Doz aşımı iletişim ve etkileşime maruz kalınca gelişen tuhaflıklar… Dünyadaki insanların, en azından şehirlerde sıkış, tepiş yaşayanların günde minimum iki-üç hatta daha fazla saati mobil telefon, tv, tablet, bilgisayarlarda dijital dünyada, online geçiyor. Bunun dışında kalan yaşam alanlarının tamamında da günümüz insanı çeşitli ekranlar, reklamlar, sesler vb. ile müthiş bir mesaj bombardımanı altında. Doz aşımı iletişime ve uyarana maruz yaşıyor.
Sessiz, sakin ve “insansız, cihazsız, etkileşimsiz” alan bulmak neredeyse imkânsız hale geldi.
Son günlerde okuduğum bir haber acayip görünse de “medeniyet” dediğimiz karmaşadan bunalan insanların bu tuhaf ama gerçek “inziva ve nefis terbiye” özlemlerini anlamamak mümkün değil.
Olay şu;
Güney Kore'de Hongcheon kentinde kurulan çok özel bir hapishane; 2013'ten bu yana kendi arzusuyla hapse giren ve beş metrekarelik izole bir hücrede 24 saat kilitli kalmak için 90 dolar ödeyen İki bin Güney Koreliyi ağırlamış!..

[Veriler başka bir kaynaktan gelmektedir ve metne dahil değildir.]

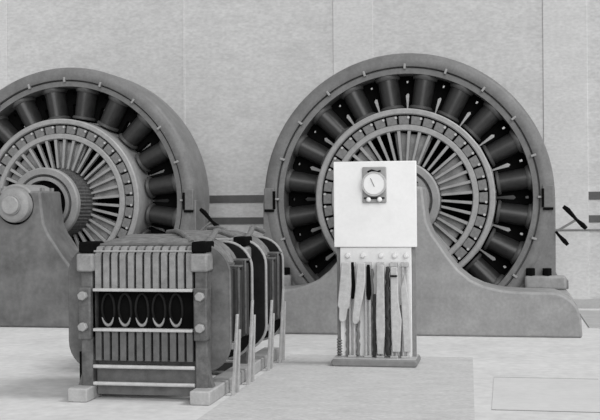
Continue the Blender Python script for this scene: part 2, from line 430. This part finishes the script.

Hapishanede kendi arzusuyla ve üstüne epeyce para da ödeyerek kalan insanlara “neden?” diye sorulduğunda, kalanlar;
- Günlük hayatın stresinden bıktığını,
- Stresli ofis ortamından, masa başında çakılı çalışmaktan bunaldığını
- Ağır eğitim sisteminden kaçtığını (öğrenciler)
- Cezaevinde kendini kendisini özgür hissettiğini
- Hayata bir ara verip daha iyi bir hayat için kendimle baş başa kalmayı istedim demişler…
Bu cezaevinde koşullar aynen normal hapishanelerdeki gibi. Mahkumların birbirleriyle konuşmaları, cep telefonları veya saat gibi objelerin kullanılması yasak. Müşteriler yani 'sözde mahkumlar' mavi üniforma giymek zorunda. Bir yoga minderi, çay seti ile kağıt - kalem verilen mahkumlar yerde yatıyor. Odalarında küçük bir tuvalet var, ayna yok.